Sedang Kamulan berasal dari kata dasar "mula" mendapatkan awalan "ka" dan akhiran "an", membentuk kata benda. Arti "mula" adalah awal, asal, atau akar. Untuk memperoleh penjelasan tentang "mula" tersebut, perlu dikemukakan contoh-contoh yang diajukan oleh Casparis dalam Prasasti Indonesia I (1950).

Batu dari Siman, Kediri (OJO 28) menyebutkan beberapa kali "Sang Hyang Dharma Kamulan", yang artinya "Mula Sang Hyang Dharma" Maksudnya adalah "pendahlu yang telah tiada, atau sebuah tempat pemakaman nenek moyang". Selanjutnya dalam Prasasti Singasari disebutkan (OJO 38) "apan ngakai gunung wangkali kamulan Kahyangan ia pangawan" yang artinya "sebab inilah gunung Wangkali dari Kahyangan di Pangawan". Jadi disini kata "mula" berhubungan dengan "gunung suci?, pendahulu, cikal bakal aatau suci.

Dalam Prasasti Karangtengah (824 M) diceritakan bahwa Ratu Puteri Pramodhawardhani (Sri Kahuluan dan Prasasti Sri Kahuluan th 842) mendirikan "Kamulan" di Bhumi Sambhara (Budhara) atau bangunan suci Borobudur.
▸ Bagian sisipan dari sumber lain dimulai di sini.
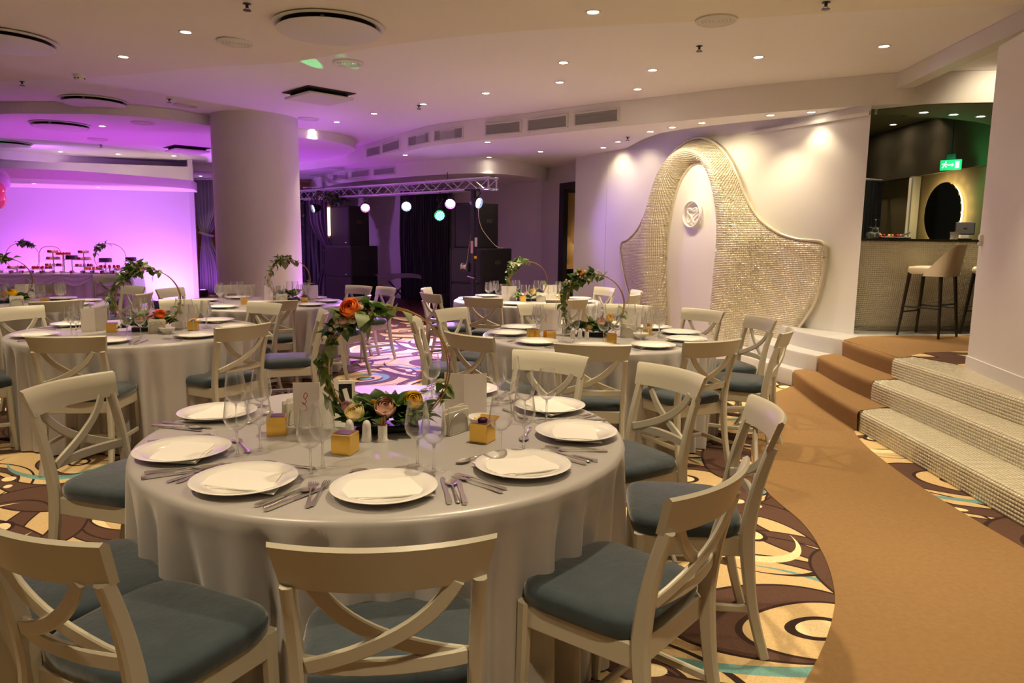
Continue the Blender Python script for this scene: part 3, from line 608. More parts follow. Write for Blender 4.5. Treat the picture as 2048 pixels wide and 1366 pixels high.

Di sini arti "Kamulan" adalah makam nenek moyang dan tempat pemujaan.


Dari penjelasan di atas kita dapat menduga mungkin yang dimaksudkan dengan kata "mula" di sini adalah "asal, cikal bakal, awal atau permulaan kejadian." Jadi Medhang Kamulan berarti ibukota yang mula pertama atau asal kejadian.


Sekarang timbul pertanyaan: Di manakah letak ibukota tersebut? melihat sebutan- sebutan ibukota seperti Medhang i Poh Pitu, Medhang i Mat i Watu, Medhang ri Mamratipura, ri Medhang ri Bhumi Mataram, menimbulkan kesan pada kita, bahwa agaknya ibukota tersebut selalu berpindah-pindah tempat, sebab mungkin terdesak oleh penguasa lain, bencana alam dan lain-lain. Sehingga ibukota kerajaan : Mojopahit : dari Mojopahit ke Sengguruh; dari Mojopahit ke Bintara, Demak; Mataram : dari Kerta ke Plered; dari Plered ke Wanakerta atau kartosuro, dan dari Kartosuro berpindah ke Surakarta, dan sebagainya.


Beberapa ahli menunjuk letak kota Medhang sebagai berikut :

Di sekitar Prambanan, sebab disitu banyak peninggalan sejarah berupa candi. Maka disitu pulalah pusat ibukota kerajaan Medhang. Inilah pendapat Krom, (1957 : 40). Juga dalam cerita Bandung Bandawasa berperang dengan Prabu Baka di Prambanan dan cerita terjadinya Candi Sewu dan Candi Lara Jonggrang berlokasi di Prambanan.

Letaknya di Purwodadi, daerah Grobogan, sebab di situ terdapat desa Medhang Kamulan, Kesanga, dan sebagainya yang berkaitan dengan Ceritera Aji Jaka Linglung. Serta di desa Kesanga terdapat puing-puing bekas istana kerajaan yang diduga bekas istana kerajaan Medhang.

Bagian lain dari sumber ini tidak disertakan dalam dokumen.